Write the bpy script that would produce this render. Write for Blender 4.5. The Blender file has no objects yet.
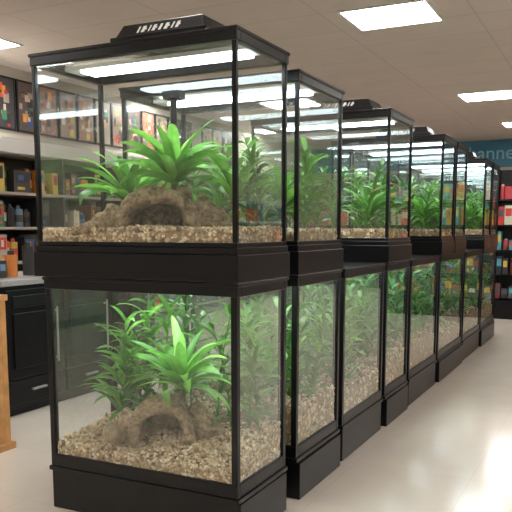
import bpy, bmesh, math, random
from mathutils import Vector, Matrix, noise
import numpy as np
scene = bpy.context.scene
scene.view_settings.view_transform = 'Standard'
scene.view_settings.exposure = 0.0
try:
    scene.cycles.transparent_max_bounces = 40
except Exception:
    pass

# ------------------------------------------------------------------ materials
def new_mat(name):
    m = bpy.data.materials.new(name); m.use_nodes = True
    nt = m.node_tree
    return m, nt, nt.nodes['Principled BSDF'], nt.nodes['Material Output']

def pmat(name, col, rough=0.5, metal=0.0, noise_scale=None, var=0.12, bump=0.0, spec=0.5):
    m, nt, b, o = new_mat(name)
    b.inputs['Roughness'].default_value = rough
    b.inputs['Metallic'].default_value = metal
    b.inputs['Specular IOR Level'].default_value = spec
    if noise_scale:
        tc = nt.nodes.new('ShaderNodeTexCoord')
        n = nt.nodes.new('ShaderNodeTexNoise'); n.inputs['Scale'].default_value = noise_scale
        n.inputs['Detail'].default_value = 6
        nt.links.new(tc.outputs['Object'], n.inputs['Vector'])
        r = nt.nodes.new('ShaderNodeValToRGB')
        r.color_ramp.elements[0].position = 0.3; r.color_ramp.elements[1].position = 0.7
        r.color_ramp.elements[0].color = tuple(c*(1-var) for c in col)+(1,)
        r.color_ramp.elements[1].color = tuple(min(1,c*(1+var)) for c in col)+(1,)
        nt.links.new(n.outputs['Fac'], r.inputs['Fac'])
        nt.links.new(r.outputs['Color'], b.inputs['Base Color'])
    else:
        b.inputs['Base Color'].default_value = tuple(col)+(1,)
    return m

def attr_mat(name, rough=0.5, translucent=0.0, nscale=60, nvar=0.25, bump=0.0, spec=0.5):
    m, nt, b, o = new_mat(name)
    a = nt.nodes.new('ShaderNodeAttribute'); a.attribute_name = 'Col'
    tc = nt.nodes.new('ShaderNodeTexCoord')
    n = nt.nodes.new('ShaderNodeTexNoise'); n.inputs['Scale'].default_value = nscale
    nt.links.new(tc.outputs['Object'], n.inputs['Vector'])
    mr = nt.nodes.new('ShaderNodeMapRange'); mr.inputs['From Min'].default_value = .3; mr.inputs['From Max'].default_value = .7
    mr.inputs['To Min'].default_value = 1-nvar; mr.inputs['To Max'].default_value = 1+nvar
    nt.links.new(n.outputs['Fac'], mr.inputs['Value'])
    vm = nt.nodes.new('ShaderNodeVectorMath'); vm.operation = 'SCALE'
    nt.links.new(a.outputs['Color'], vm.inputs[0]); nt.links.new(mr.outputs['Result'], vm.inputs['Scale'])
    nt.links.new(vm.outputs['Vector'], b.inputs['Base Color'])
    b.inputs['Roughness'].default_value = rough
    b.inputs['Specular IOR Level'].default_value = spec
    if bump:
        bp = nt.nodes.new('ShaderNodeBump'); bp.inputs['Strength'].default_value = bump; bp.inputs['Distance'].default_value = .005
        nt.links.new(n.outputs['Fac'], bp.inputs['Height']); nt.links.new(bp.outputs['Normal'], b.inputs['Normal'])
    if translucent:
        t = nt.nodes.new('ShaderNodeBsdfTranslucent'); mx = nt.nodes.new('ShaderNodeMixShader')
        nt.links.new(vm.outputs['Vector'], t.inputs['Color'])
        mx.inputs['Fac'].default_value = translucent
        nt.links.new(b.outputs[0], mx.inputs[1]); nt.links.new(t.outputs[0], mx.inputs[2])
        nt.links.new(mx.outputs[0], o.inputs['Surface'])
    return m

def emit_mat(name, col, s):
    m, nt, b, o = new_mat(name)
    b.inputs['Base Color'].default_value = (.9,.9,.9,1)
    b.inputs['Emission Color'].default_value = tuple(col)+(1,)
    b.inputs['Emission Strength'].default_value = s
    return m

def glass_mat(name, tint=(.945,.967,.955), base=.075, gain=.5, power=3.0, haze=0.012):
    m, nt, b, o = new_mat(name)
    nt.nodes.remove(b)
    tr = nt.nodes.new('ShaderNodeBsdfTransparent'); tr.inputs['Color'].default_value = tint+(1,)
    gl = nt.nodes.new('ShaderNodeBsdfGlossy'); gl.inputs['Roughness'].default_value = 0.03
    gl.inputs['Color'].default_value = (.93,.97,.95,1)
    df = nt.nodes.new('ShaderNodeBsdfDiffuse'); df.inputs['Color'].default_value = (.72,.78,.74,1)
    lw = nt.nodes.new('ShaderNodeLayerWeight'); lw.inputs['Blend'].default_value = .5
    pw = nt.nodes.new('ShaderNodeMath'); pw.operation = 'POWER'; pw.inputs[1].default_value = power
    nt.links.new(lw.outputs['Facing'], pw.inputs[0])
    mu = nt.nodes.new('ShaderNodeMath'); mu.operation = 'MULTIPLY_ADD'
    mu.inputs[1].default_value = gain; mu.inputs[2].default_value = base; mu.use_clamp = True
    nt.links.new(pw.outputs[0], mu.inputs[0])
    m1 = nt.nodes.new('ShaderNodeMixShader')
    tc = nt.nodes.new('ShaderNodeTexCoord'); n = nt.nodes.new('ShaderNodeTexNoise'); n.inputs['Scale'].default_value = 5
    nt.links.new(tc.outputs['Object'], n.inputs['Vector'])
    mh = nt.nodes.new('ShaderNodeMath'); mh.operation = 'MULTIPLY'; mh.inputs[1].default_value = haze*2
    nt.links.new(n.outputs['Fac'], mh.inputs[0]); nt.links.new(mh.outputs[0], m1.inputs['Fac'])
    nt.links.new(tr.outputs[0], m1.inputs[1]); nt.links.new(df.outputs[0], m1.inputs[2])
    m2 = nt.nodes.new('ShaderNodeMixShader')
    nt.links.new(mu.outputs[0], m2.inputs['Fac'])
    nt.links.new(m1.outputs[0], m2.inputs[1]); nt.links.new(gl.outputs[0], m2.inputs[2])
    nt.links.new(m2.outputs[0], o.inputs['Surface'])
    return m

def tile_mat(name, c1, c2, mortar, sx, sy, msize, rough, spec=.5, nvar=.08):
    m, nt, b, o = new_mat(name)
    tc = nt.nodes.new('ShaderNodeTexCoord')
    br = nt.nodes.new('ShaderNodeTexBrick'); br.offset = 0; br.squash = 1
    br.inputs['Color1'].default_value = c1+(1,); br.inputs['Color2'].default_value = c2+(1,)
    br.inputs['Mortar'].default_value = mortar+(1,)
    br.inputs['Scale'].default_value = 1.0
    br.inputs['Mortar Size'].default_value = msize
    br.inputs['Mortar Smooth'].default_value = .3
    br.inputs['Brick Width'].default_value = sx; br.inputs['Row Height'].default_value = sy
    nt.links.new(tc.outputs['Object'], br.inputs['Vector'])
    n = nt.nodes.new('ShaderNodeTexNoise'); n.inputs['Scale'].default_value = 3; n.inputs['Detail'].default_value = 8
    nt.links.new(tc.outputs['Object'], n.inputs['Vector'])
    mr = nt.nodes.new('ShaderNodeMapRange'); mr.inputs['From Min'].default_value = .3; mr.inputs['From Max'].default_value = .7
    mr.inputs['To Min'].default_value = 1-nvar; mr.inputs['To Max'].default_value = 1+nvar
    nt.links.new(n.outputs['Fac'], mr.inputs['Value'])
    vm = nt.nodes.new('ShaderNodeVectorMath'); vm.operation = 'SCALE'
    nt.links.new(br.outputs['Color'], vm.inputs[0]); nt.links.new(mr.outputs['Result'], vm.inputs['Scale'])
    nt.links.new(vm.outputs['Vector'], b.inputs['Base Color'])
    b.inputs['Roughness'].default_value = rough; b.inputs['Specular IOR Level'].default_value = spec
    return m

M_black = pmat('black_plastic', (.006,.006,.007), .28, noise_scale=40, var=.2, spec=.3)
M_black2 = pmat('black_laminate', (.008,.008,.009), .3, noise_scale=12, var=.25, spec=.3)
M_glass = glass_mat('terrarium_glass')
M_glass_side = glass_mat('terrarium_glass_side', tint=(.93,.96,.94), base=.09, gain=.62, power=2.4, haze=.03)
M_leaf = attr_mat('leaf', .36, .35, nscale=25, nvar=.15)
M_gravel = attr_mat('gravel_stones', .75, 0, nscale=90, nvar=.3, bump=.2, spec=.25)
M_prod = attr_mat('packaging', .4, 0, nscale=30, nvar=.08)
M_led = emit_mat('led_tube', (.80,.91,1), 18)
M_panel = emit_mat('light_diffuser', (1,.985,.95), 37)
M_white = pmat('white_enamel', (.7,.69,.66), .45)
M_wood = pmat('oak_panel', (.50,.24,.08), .45, noise_scale=14, var=.25)
M_counter = pmat('grey_countertop', (.30,.29,.28), .35, noise_scale=60, var=.15)
M_wall = pmat('wall_paint', (.45,.41,.35), .8, noise_scale=3, var=.04)
M_teal = pmat('teal_paint', (.05,.20,.30), .6, noise_scale=4, var=.08)
M_ceiling = tile_mat('ceiling_tile', (.58,.51,.455), (.57,.50,.445), (.50,.435,.385), 1.24, .62, .012, .9, .1, .03)
M_floor = tile_mat('vinyl_floor', (.715,.645,.565), (.70,.63,.55), (.655,.59,.515), .62, .62, .004, .16, .6, .04)

def bark_mat():
    m, nt, b, o = new_mat('cork_bark')
    tc = nt.nodes.new('ShaderNodeTexCoord')
    n = nt.nodes.new('ShaderNodeTexNoise'); n.inputs['Scale'].default_value = 34; n.inputs['Detail'].default_value = 10
    n.inputs['Roughness'].default_value = .7
    v = nt.nodes.new('ShaderNodeTexVoronoi'); v.inputs['Scale'].default_value = 60
    nt.links.new(tc.outputs['Object'], n.inputs['Vector']); nt.links.new(tc.outputs['Object'], v.inputs['Vector'])
    r = nt.nodes.new('ShaderNodeValToRGB')
    e = r.color_ramp.elements
    e[0].position = .32; e[0].color = (.13,.09,.05,1)
    e[1].position = .68; e[1].color = (.50,.39,.26,1)
    k = e.new(.5); k.color = (.32,.235,.145,1)
    nt.links.new(n.outputs['Fac'], r.inputs['Fac']); nt.links.new(r.outputs['Color'], b.inputs['Base Color'])
    ad = nt.nodes.new('ShaderNodeMath'); ad.operation = 'ADD'
    nt.links.new(n.outputs['Fac'], ad.inputs[0]); nt.links.new(v.outputs['Distance'], ad.inputs[1])
    bp = nt.nodes.new('ShaderNodeBump'); bp.inputs['Strength'].default_value = .8; bp.inputs['Distance'].default_value = .010
    nt.links.new(ad.outputs[0], bp.inputs['Height']); nt.links.new(bp.outputs['Normal'], b.inputs['Normal'])
    b.inputs['Roughness'].default_value = .9
    return m
M_bark = bark_mat()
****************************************
SET TASK:
Your task is to restate word for word the lines from the top of the data to the line containing "return m, nt, nt.nodes['Principled", both ends included, with every picture left out.

FINISHED TASK:
Write the bpy script that would produce this render. Write for Blender 4.5. The Blender file has no objects yet.
import bpy, bmesh, math, random
from mathutils import Vector, Matrix, noise
import numpy as np
scene = bpy.context.scene
scene.view_settings.view_transform = 'Standard'
scene.view_settings.exposure = 0.0
try:
    scene.cycles.transparent_max_bounces = 40
except Exception:
    pass

# ------------------------------------------------------------------ materials
def new_mat(name):
    m = bpy.data.materials.new(name); m.use_nodes = True
    nt = m.node_tree
    return m, nt, nt.nodes['Principled BSDF'], nt.nodes['Material Output']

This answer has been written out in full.